Don't Just Remake Final Fantasy VII—Reimagine It

What if iconic events we've been living with for nearly two decades weren't immutable?

You probably figured this out already, but just in case: That bombshell teaser for Square Enix's Final Fantasy VII remake? It's talking directly to us, not past us the way so many trailers do. Not about the game's plot or its beloved characters, but our reaction to the idea of the company tinkering with its 1997 PlayStation opus. That trailer isn't just eye candy for ravenous Final-Fantasy-philes, it's basically an entreaty.

"The reunion at hand may bring joy. It may bring fear," intones the narrator as the camera slides suavely through a gobsmacking rendition of Midgar, Sector 7, the original game's dystopian starter district. "But let us embrace whatever it brings."

Whatever it brings? Okay maybe, Square Enix. Maybe. You're being kind of forward there, though granted, you've probably earned enough karma to cover all four corners of the Earth by simply confirming a remake's on the books.

But here's the thing. As I was watching the trailer, between pinching myself and noticing subtle details inspired by---but, importantly, not in---the original game, the thought occurred to me: What if the remake went boldly off-road somehow, story-wise, instead of giving us a prettier regurgitation of an experience so pored over and ingrained in gaming's collective unconscious that it still routinely places first on annual most-wanted remake lists?
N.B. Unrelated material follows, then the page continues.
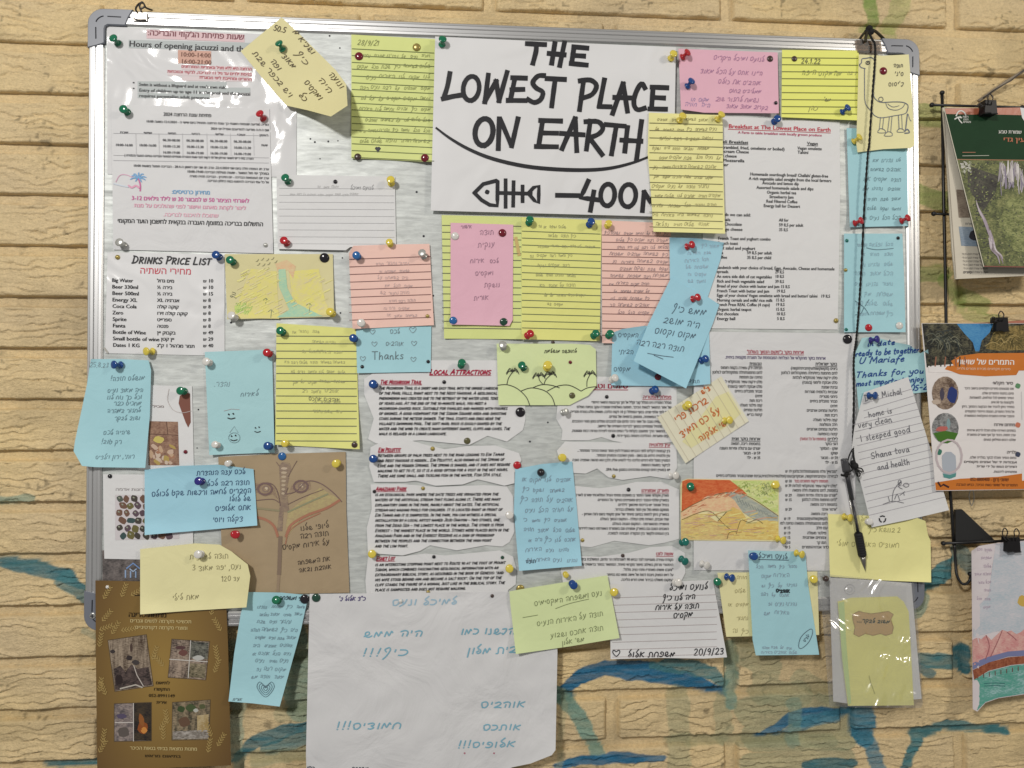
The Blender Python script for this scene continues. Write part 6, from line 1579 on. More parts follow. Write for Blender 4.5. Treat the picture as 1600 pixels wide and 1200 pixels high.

Shoot the moon with me. What if this upcoming version of Final Fantasy VII were more than just a "mature" rethink of the original, shorn of the tin-eared dialogue, maudlin melodrama and marathon cut scenes? What if iconic events we've been living with for nearly two decades weren't immutable?

I know what you're thinking: "Hands off my high-definition stroll down memory lane!" I get it. I'm questioning an experience sacrosanct to millions. The heart wants what it wants, and lord knows I won't apologize for occasionally queueing up Baltimora's "Tarzan Boy" when I'm reminiscing about boom boxes, grade school and MTV.

I'm just suggesting that you (and maybe director Tetsuya Nomura, and returning writer Kazushige Nojima, if it's not too late) consider an alternative scenario, one where this Final Fantasy VII remake becomes more than just a snazzier mimic of its archetype.

What if you could upend one or more of the game's hallowed story vectors? (Hey, The Witcher games do it!) Entertain a few "what if" scenarios? How much more gripping would the game be if some of its most memorable (and hence anticlimactically predictable) moments weren't carved in stone? Is it asking too much from an assured blockbuster that'll pay dividends on whatever crazy figure it costs to make?

I'm assuming stuff like the battle engine and item customization (materia) systems are going under the knife, that loot placement's headed for the lotto ball tumbler, that the original game's innumerable cutscenes, no longer necessary to fire our imaginations as feats of full-motion derring-do, are due for cutbacks, or at least less jarring placement.

I'm also assuming, given how much we're seeing in this trailer that we've never seen before, that some of the allure's going to lie in seeing all the crazy world-building chrome the development team's going to layer in, and that 1997's creaky NTSC video standard would have rendered inscrutable.

But I'm not sure how motivated I am to climb into a gun and roleplay a bullet that, by the time Final Fantasy VII arrives circa its 20th anniversary, someone will have fired decades ago. Put that gun to my head, and I'd probably plead my case for at least one sequence rethink. You know the one I'm talking about.

So my question to Square Enix is this: Is it wrongheaded to request that part of this remake's raison d'être lie in allowing that one momentous (and monstrous) inevitability to somehow play differently? Could the game's most resonant trick be not its obviously stunning visual recast or ostensible gameplay overhaul, but the way you approach, experience, then proceed past one of its most indelible moments?